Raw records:
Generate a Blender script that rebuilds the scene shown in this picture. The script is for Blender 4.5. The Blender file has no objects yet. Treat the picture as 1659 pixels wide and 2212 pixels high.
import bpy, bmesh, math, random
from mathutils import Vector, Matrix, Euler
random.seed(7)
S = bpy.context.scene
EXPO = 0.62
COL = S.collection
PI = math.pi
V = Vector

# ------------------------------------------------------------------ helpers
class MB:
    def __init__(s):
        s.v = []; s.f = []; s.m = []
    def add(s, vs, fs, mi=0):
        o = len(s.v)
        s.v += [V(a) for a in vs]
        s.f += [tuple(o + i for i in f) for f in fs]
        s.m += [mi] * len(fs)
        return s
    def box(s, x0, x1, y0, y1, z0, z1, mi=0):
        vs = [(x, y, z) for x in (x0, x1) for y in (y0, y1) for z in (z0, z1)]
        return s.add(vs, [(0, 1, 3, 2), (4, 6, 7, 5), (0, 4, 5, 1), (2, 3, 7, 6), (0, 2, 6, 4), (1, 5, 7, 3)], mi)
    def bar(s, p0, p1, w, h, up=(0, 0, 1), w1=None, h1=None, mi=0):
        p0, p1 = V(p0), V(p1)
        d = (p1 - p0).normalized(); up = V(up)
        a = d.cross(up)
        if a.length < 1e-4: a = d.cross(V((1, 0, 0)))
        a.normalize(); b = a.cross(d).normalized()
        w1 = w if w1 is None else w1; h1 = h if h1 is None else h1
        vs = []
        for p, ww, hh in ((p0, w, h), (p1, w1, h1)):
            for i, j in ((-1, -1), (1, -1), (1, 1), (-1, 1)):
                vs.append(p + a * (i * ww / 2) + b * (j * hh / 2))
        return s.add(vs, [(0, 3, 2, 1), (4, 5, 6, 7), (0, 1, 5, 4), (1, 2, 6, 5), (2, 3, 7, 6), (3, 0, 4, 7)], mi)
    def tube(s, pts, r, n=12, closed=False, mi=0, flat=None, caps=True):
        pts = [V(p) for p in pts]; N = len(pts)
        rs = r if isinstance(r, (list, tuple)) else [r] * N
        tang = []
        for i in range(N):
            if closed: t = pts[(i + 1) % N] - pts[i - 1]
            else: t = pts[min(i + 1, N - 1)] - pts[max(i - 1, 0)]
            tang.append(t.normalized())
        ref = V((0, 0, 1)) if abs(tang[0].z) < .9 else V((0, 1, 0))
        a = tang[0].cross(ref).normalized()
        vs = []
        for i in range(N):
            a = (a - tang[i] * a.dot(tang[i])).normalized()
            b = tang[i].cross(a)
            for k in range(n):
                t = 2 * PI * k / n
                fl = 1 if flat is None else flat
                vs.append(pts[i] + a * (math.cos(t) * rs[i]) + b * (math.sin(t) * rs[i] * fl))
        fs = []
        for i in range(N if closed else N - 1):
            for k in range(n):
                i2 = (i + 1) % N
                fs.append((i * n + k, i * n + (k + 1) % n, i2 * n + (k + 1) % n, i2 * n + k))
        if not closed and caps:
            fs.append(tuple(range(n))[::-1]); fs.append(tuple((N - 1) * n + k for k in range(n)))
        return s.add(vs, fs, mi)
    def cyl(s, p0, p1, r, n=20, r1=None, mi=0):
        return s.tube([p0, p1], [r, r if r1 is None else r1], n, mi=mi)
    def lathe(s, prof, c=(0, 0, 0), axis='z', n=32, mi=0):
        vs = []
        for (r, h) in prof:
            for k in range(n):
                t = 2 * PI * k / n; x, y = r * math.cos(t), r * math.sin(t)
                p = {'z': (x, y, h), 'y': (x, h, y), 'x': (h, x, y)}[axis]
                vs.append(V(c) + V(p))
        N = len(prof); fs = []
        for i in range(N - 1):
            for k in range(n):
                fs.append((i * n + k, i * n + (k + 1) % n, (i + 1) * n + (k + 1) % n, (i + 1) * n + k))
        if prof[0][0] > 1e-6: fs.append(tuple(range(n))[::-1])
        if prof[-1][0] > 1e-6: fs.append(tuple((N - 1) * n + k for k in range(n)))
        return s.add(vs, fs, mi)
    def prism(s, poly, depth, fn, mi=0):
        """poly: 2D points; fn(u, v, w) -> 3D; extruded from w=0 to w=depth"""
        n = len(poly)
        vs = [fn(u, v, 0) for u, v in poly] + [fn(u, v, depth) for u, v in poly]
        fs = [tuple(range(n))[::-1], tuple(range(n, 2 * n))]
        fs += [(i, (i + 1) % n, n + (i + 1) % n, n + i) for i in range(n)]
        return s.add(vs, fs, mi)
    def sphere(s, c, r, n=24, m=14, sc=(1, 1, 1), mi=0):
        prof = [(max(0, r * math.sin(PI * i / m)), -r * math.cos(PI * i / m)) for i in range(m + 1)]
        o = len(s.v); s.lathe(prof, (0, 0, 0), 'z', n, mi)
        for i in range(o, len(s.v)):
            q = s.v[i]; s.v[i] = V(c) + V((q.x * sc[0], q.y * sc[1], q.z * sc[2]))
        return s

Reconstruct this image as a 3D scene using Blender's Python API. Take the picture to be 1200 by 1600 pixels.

* [Task prompt]: Restate the listing in full, word for word.

* [Worked answer]:
Generate a Blender script that rebuilds the scene shown in this picture. The script is for Blender 4.5. The Blender file has no objects yet. Treat the picture as 1659 pixels wide and 2212 pixels high.
import bpy, bmesh, math, random
from mathutils import Vector, Matrix, Euler
random.seed(7)
S = bpy.context.scene
EXPO = 0.62
COL = S.collection
PI = math.pi
V = Vector

# ------------------------------------------------------------------ helpers
class MB:
    def __init__(s):
        s.v = []; s.f = []; s.m = []
    def add(s, vs, fs, mi=0):
        o = len(s.v)
        s.v += [V(a) for a in vs]
        s.f += [tuple(o + i for i in f) for f in fs]
        s.m += [mi] * len(fs)
        return s
    def box(s, x0, x1, y0, y1, z0, z1, mi=0):
        vs = [(x, y, z) for x in (x0, x1) for y in (y0, y1) for z in (z0, z1)]
        return s.add(vs, [(0, 1, 3, 2), (4, 6, 7, 5), (0, 4, 5, 1), (2, 3, 7, 6), (0, 2, 6, 4), (1, 5, 7, 3)], mi)
    def bar(s, p0, p1, w, h, up=(0, 0, 1), w1=None, h1=None, mi=0):
        p0, p1 = V(p0), V(p1)
        d = (p1 - p0).normalized(); up = V(up)
        a = d.cross(up)
        if a.length < 1e-4: a = d.cross(V((1, 0, 0)))
        a.normalize(); b = a.cross(d).normalized()
        w1 = w if w1 is None else w1; h1 = h if h1 is None else h1
        vs = []
        for p, ww, hh in ((p0, w, h), (p1, w1, h1)):
            for i, j in ((-1, -1), (1, -1), (1, 1), (-1, 1)):
                vs.append(p + a * (i * ww / 2) + b * (j * hh / 2))
        return s.add(vs, [(0, 3, 2, 1), (4, 5, 6, 7), (0, 1, 5, 4), (1, 2, 6, 5), (2, 3, 7, 6), (3, 0, 4, 7)], mi)
    def tube(s, pts, r, n=12, closed=False, mi=0, flat=None, caps=True):
        pts = [V(p) for p in pts]; N = len(pts)
        rs = r if isinstance(r, (list, tuple)) else [r] * N
        tang = []
        for i in range(N):
            if closed: t = pts[(i + 1) % N] - pts[i - 1]
            else: t = pts[min(i + 1, N - 1)] - pts[max(i - 1, 0)]
            tang.append(t.normalized())
        ref = V((0, 0, 1)) if abs(tang[0].z) < .9 else V((0, 1, 0))
        a = tang[0].cross(ref).normalized()
        vs = []
        for i in range(N):
            a = (a - tang[i] * a.dot(tang[i])).normalized()
            b = tang[i].cross(a)
            for k in range(n):
                t = 2 * PI * k / n
                fl = 1 if flat is None else flat
                vs.append(pts[i] + a * (math.cos(t) * rs[i]) + b * (math.sin(t) * rs[i] * fl))
        fs = []
        for i in range(N if closed else N - 1):
            for k in range(n):
                i2 = (i + 1) % N
                fs.append((i * n + k, i * n + (k + 1) % n, i2 * n + (k + 1) % n, i2 * n + k))
        if not closed and caps:
            fs.append(tuple(range(n))[::-1]); fs.append(tuple((N - 1) * n + k for k in range(n)))
        return s.add(vs, fs, mi)
    def cyl(s, p0, p1, r, n=20, r1=None, mi=0):
        return s.tube([p0, p1], [r, r if r1 is None else r1], n, mi=mi)
    def lathe(s, prof, c=(0, 0, 0), axis='z', n=32, mi=0):
        vs = []
        for (r, h) in prof:
            for k in range(n):
                t = 2 * PI * k / n; x, y = r * math.cos(t), r * math.sin(t)
                p = {'z': (x, y, h), 'y': (x, h, y), 'x': (h, x, y)}[axis]
                vs.append(V(c) + V(p))
        N = len(prof); fs = []
        for i in range(N - 1):
            for k in range(n):
                fs.append((i * n + k, i * n + (k + 1) % n, (i + 1) * n + (k + 1) % n, (i + 1) * n + k))
        if prof[0][0] > 1e-6: fs.append(tuple(range(n))[::-1])
        if prof[-1][0] > 1e-6: fs.append(tuple((N - 1) * n + k for k in range(n)))
        return s.add(vs, fs, mi)
    def prism(s, poly, depth, fn, mi=0):
        """poly: 2D points; fn(u, v, w) -> 3D; extruded from w=0 to w=depth"""
        n = len(poly)
        vs = [fn(u, v, 0) for u, v in poly] + [fn(u, v, depth) for u, v in poly]
        fs = [tuple(range(n))[::-1], tuple(range(n, 2 * n))]
        fs += [(i, (i + 1) % n, n + (i + 1) % n, n + i) for i in range(n)]
        return s.add(vs, fs, mi)
    def sphere(s, c, r, n=24, m=14, sc=(1, 1, 1), mi=0):
        prof = [(max(0, r * math.sin(PI * i / m)), -r * math.cos(PI * i / m)) for i in range(m + 1)]
        o = len(s.v); s.lathe(prof, (0, 0, 0), 'z', n, mi)
        for i in range(o, len(s.v)):
            q = s.v[i]; s.v[i] = V(c) + V((q.x * sc[0], q.y * sc[1], q.z * sc[2]))
        return s

Reconstruct this image as a 3D scene using Blender's Python API. Take the picture to be 1200 by 1600 pixels.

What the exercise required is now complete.